## Task goal:
Assemble all lines in which the string "scene" appears.

===== Data provided =====

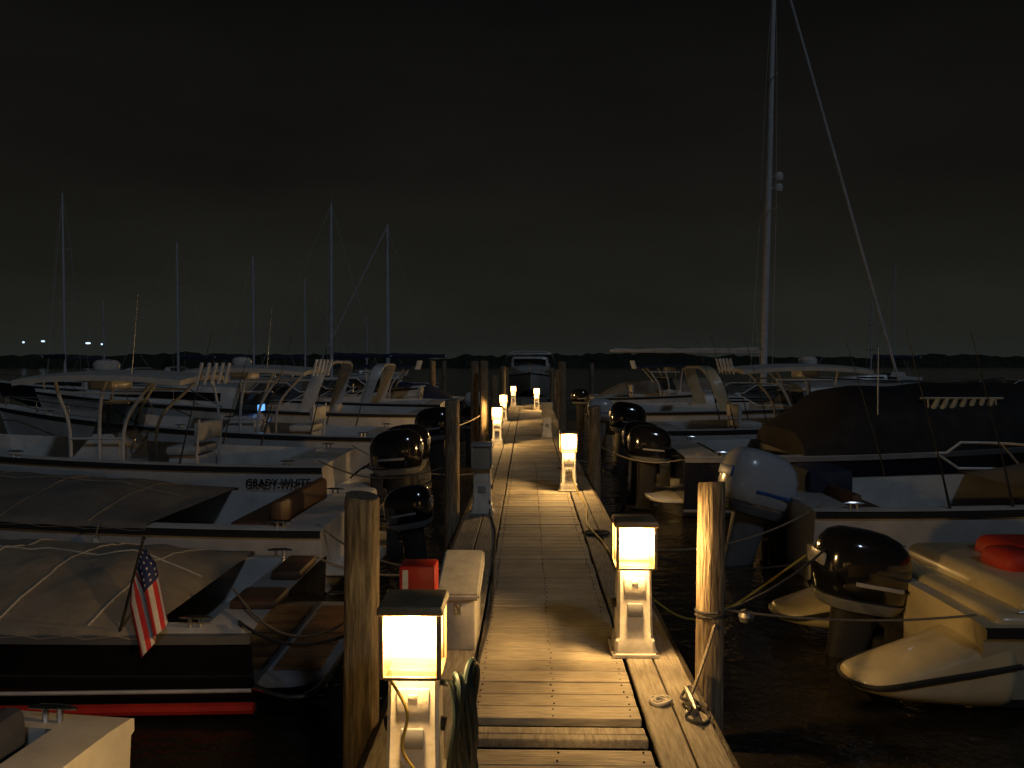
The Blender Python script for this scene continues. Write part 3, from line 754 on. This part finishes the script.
def coil(x,y,r0,n=4,m=ROPE):
    e=root('coiled_rope',(x,y,.014));a=Acc();pts=[]
    for i in range(n*24): 
        t=i/24*2*math.pi;rr=r0-(i/(n*24))*r0*.7;pts.append((rr*math.cos(t),rr*math.sin(t),.004*math.sin(i*.7)+(.0)))
    a.add(*tubeg(pts,.0085,6));a.mk('coil',m,e)
coil(.64,3.82,.055,3,mat('rope_white',(.6,.57,.5),.9,bump=.5,bscale=120))
coil(.66,7.6,.12,5,ROPED)
def line(pts,r=.008,m=ROPE): one('mooring_line','line',pts,r,m,6)
line(curvep([(.77,3.7,.07),(.74,3.82,.03),(.80,3.9,.05),(.76,3.68,.04),(.73,3.64,.012),(.79,3.58,.012),(.84,3.66,.01),(.81,3.77,.03)],6),.008,ROPED)
line(sag((.78,3.78,.06),(1.05,4.42,.22),.02),.009)
line(sag((1.06,4.42,.25),(2.35,6.0,.36),.07),.009,ROPED)
line(sag((1.05,4.45,.27),(2.75,4.9,.10),.05),.007)
line([Vector((1.02+.078*math.cos(t),4.45+.078*math.sin(t),.22+.004*t)) for t in [i*.35 for i in range(34)]],.008,ROPED)
line(sag((-.8,3.65,.4),(-1.75,4.75,.08),.1),.009,ROPED)
line(sag((-.6,6.2,.06),(-1.75,6.4,.08),.12),.009)
line(sag((-.83,3.66,.45),(-1.95,5.2,.15),.18),.008)
line(sag((-.6,6.25,.06),(-1.95,7.3,.15),.16),.009)
line(sag((-.86,9,.5),(-2.7,10.2,.38),.2),.009);line(sag((-.86,9,.45),(-2.05,8.9,.18),.15),.009,ROPED)
line(sag((.77,6.9,.06),(2.9,7.8,.28),.2),.009);line(sag((.95,11.3,.5),(2.4,11.0,.4),.2),.009)
line(sag((.77,6.95,.06),(2.75,6.6,.12),.2),.008,ROPED);line(sag((-.6,11.5,.06),(-2.7,12.1,.38),.2),.009)
line(sag((-.90,16.3,.6),(-2.5,15.6,.4),.2),.009);line(sag((.77,13,.06),(2.4,13,.4),.2),.009)
e=root('mooring_buoy',(1.28,4.66,.16));a=Acc().add(*loftg([sell(0,0,z,r_,r_,2,14) for z,r_ in((-.04,.01),(-.03,.035),(0,.045),(.03,.035),(.04,.01))]));a.mk('float',GALV,e)
# flag
wx,wy=-2.30,4.60
e=root('american_flag',(wx,wy,.04))
top=Vector((.06,-.03,.58));bot=Vector((-.13,.02,-.05));d=(top-bot).normalized()
v,f=tubeg([bot,top],.009,8);mk('flag_pole',v,f,RUB,e)
v,f=loftg([sell(top.x,top.y,top.z+z,r_,r_,2,10) for z,r_ in((-.015,.004),(0,.016),(.015,.004))]);mk('finial',v,f,STEEL,e)
FR=mat('flag_red',(.6,.03,.035),.8);FW=mat('flag_white',(.7,.66,.6),.8);FB=mat('flag_blue',(.02,.03,.12),.8)
V=[];F=[];MI=[];nu,nv=40,39
def fp(u,v):
    base=top-d*(.03+.27*v)
    g=min(1,u*4)
    # cloth drops from the staff and gathers into soft vertical folds, stripes running down the fly
    p=base+Vector((.10*u+.035*g*(1-v)*1.6,-.02*g-.03*u,-.40*u-.03*u*(1-v)))
    fold=math.sin(v*11+.8)*.026*g
    p+=Vector((.012*math.sin(v*11)*g,fold,.012*math.sin(v*7+u*3)*u))
    return p
for i in range(nu+1):
    for j in range(nv+1): V.append(fp(i/nu,j/nv))
for i in range(nu):
    for j in range(nv):
        F.append((i*(nv+1)+j,i*(nv+1)+j+1,(i+1)*(nv+1)+j+1,(i+1)*(nv+1)+j))
        st=j//3; can=i/nu<.4 and st<7
        star=can and (i%3==1) and (j%4==1)
        MI.append(1 if star else 2 if can else (0 if st%2==0 else 1))
mk('flag_cloth',V,F,[FR,FW,FB],e,mi=MI,ang=80)

# ---------------------------------------------------------------- water, shore, sky
W=bpy.data.materials.new('water');W.use_nodes=True;nt=W.node_tree;bb=nt.nodes['Principled BSDF']
bb.inputs['Base Color'].default_value=(.020,.017,.012,1);bb.inputs['Roughness'].default_value=.12;bb.inputs['IOR'].default_value=1.33
tc=nt.nodes.new('ShaderNodeTexCoord')
n1=nt.nodes.new('ShaderNodeTexNoise');n1.inputs['Scale'].default_value=2.2;n1.inputs['Detail'].default_value=5
n2=nt.nodes.new('ShaderNodeTexNoise');n2.inputs['Scale'].default_value=9;n2.inputs['Detail'].default_value=3
ad=nt.nodes.new('ShaderNodeMath');ad.operation='MULTIPLY_ADD';ad.inputs[1].default_value=.3
nt.links.new(tc.outputs['Object'],n1.inputs[0]);nt.links.new(tc.outputs['Object'],n2.inputs[0])
nt.links.new(n2.outputs[0],ad.inputs[0]);nt.links.new(n1.outputs[0],ad.inputs[2])
bp=nt.nodes.new('ShaderNodeBump');bp.inputs['Strength'].default_value=.6;bp.inputs['Distance'].default_value=.08
nt.links.new(ad.outputs[0],bp.inputs['Height']);nt.links.new(bp.outputs[0],bb.inputs['Normal'])
mk('water',[(-900,-300,WZ),(900,-300,WZ),(900,1200,WZ),(-900,1200,WZ)],[(0,1,2,3)],W,smooth=False)

FOL=mat('foliage_dark',(.03,.035,.022),.9,var=.6,scale=.3,bump=1,bscale=2)
V=[];F=[];n=420;rows=5
for i in range(n+1):
    x=-520+1040*i/n
    yb=330+30*math.sin(x*.006)
    h=5.2+1.6*noise.noise(Vector((x*.012,0,0)))+1.5*noise.noise(Vector((x*.07,3,0)))+.9*noise.noise(Vector((x*.35,7,0)))
    prof=[(-12,0),(-10,.6),(-5,.95),(0,1),(12,.0)]
    for k,(dy,q) in enumerate(prof):
        V.append((x+noise.noise(Vector((i*.9,k,1)))*1.2,yb+dy+noise.noise(Vector((i*.5,k,4)))*4,WZ-.3+max(0,h+2*noise.noise(Vector((x*.25,k*3.3,9)))*.6)*q))
for i in range(n):
    for k in range(rows-1): F.append((i*rows+k,(i+1)*rows+k,(i+1)*rows+k+1,i*rows+k+1))
mk('distant_treeline',V,F,FOL,smooth=False)
e=root('shoreline_lights')
EM=mat('distant_lamp',(.8,.85,1),.5,emit=(.6,.8,1),estr=1.6)
a=Acc()
for px,py,s_ in((18,341,.5),(38,340,.8),(84,342,1.1),(98,343,.4),(60,342,.3)):
    Y=300;X=(px-528)*Y/796;Z=1.65+(362-py-1)*Y/796
    a.add(*loftg([sell(X,Y,Z+z,r_*1.5*s_,r_*s_,2,8) for z,r_ in((-.35,.1),(-.2,.6),(.2,.6),(.35,.1))]))
a.mk('cool_lamps',EM,e)

w=bpy.data.worlds.new('World');scene.world=w;w.use_nodes=True;nt=w.node_tree;bg=nt.nodes['Background']
tc=nt.nodes.new('ShaderNodeTexCoord');sp=nt.nodes.new('ShaderNodeSeparateXYZ');nt.links.new(tc.outputs['Generated'],sp.inputs[0])
# uneven thin cloud so the night sky is not a perfect gradient
cn=nt.nodes.new('ShaderNodeTexNoise');cn.inputs['Scale'].default_value=2.2;cn.inputs['Detail'].default_value=6
mpn=nt.nodes.new('ShaderNodeMapping');mpn.inputs['Scale'].default_value=(1,1,3.5)
nt.links.new(tc.outputs['Generated'],mpn.inputs[0]);nt.links.new(mpn.outputs[0],cn.inputs['Vector'])
cm=nt.nodes.new('ShaderNodeMapRange');cm.inputs['From Min'].default_value=.3;cm.inputs['From Max'].default_value=.7;cm.inputs['To Min'].default_value=.75;cm.inputs['To Max'].default_value=1.25
nt.links.new(cn.outputs['Fac'],cm.inputs['Value'])
r=nt.nodes.new('ShaderNodeValToRGB');el=r.color_ramp.elements
el[0].position=0;el[0].color=(.0150,.0175,.0150,1);el[1].position=1;el[1].color=(.0028,.0028,.0031,1)
for p_,c in((.03,(.0140,.0148,.0122)),(.10,(.0112,.0110,.0088)),(.22,(.0068,.0064,.0054)),(.42,(.0036,.0035,.0034))):
    k=el.new(p_);k.color=(*c,1)
nt.links.new(sp.outputs['Z'],r.inputs[0]);nt.links.new(r.outputs[0],bg.inputs[0]);nt.links.new(cm.outputs[0],bg.inputs[1])
S=bpy.data.lights.new('moon_fill','SUN');S.energy=.19;S.color=(.66,.80,1);S.angle=R(4)  # dim cool fill in place of moonlight, added to lift the boats
o=bpy.data.objects.new('moonlight_fill',S);scene.collection.objects.link(o);o.rotation_euler=(R(50),0,R(25))

# ---------------------------------------------------------------- camera
c=bpy.data.cameras.new('camera');c.lens=28;c.sensor_width=36;c.clip_end=3000
co=bpy.data.objects.new('camera',c);scene.collection.objects.link(co)
co.location=(0,0,1.65);co.rotation_euler=(R(90-1.58),0,R(1.15));scene.camera=co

=====

## The reply:
The Blender Python script for this scene continues. Write part 3, from line 754 on. This part finishes the script.
w=bpy.data.worlds.new('World');scene.world=w;w.use_nodes=True;nt=w.node_tree;bg=nt.nodes['Background']
o=bpy.data.objects.new('moonlight_fill',S);scene.collection.objects.link(o);o.rotation_euler=(R(50),0,R(25))
co=bpy.data.objects.new('camera',c);scene.collection.objects.link(co)
co.location=(0,0,1.65);co.rotation_euler=(R(90-1.58),0,R(1.15));scene.camera=co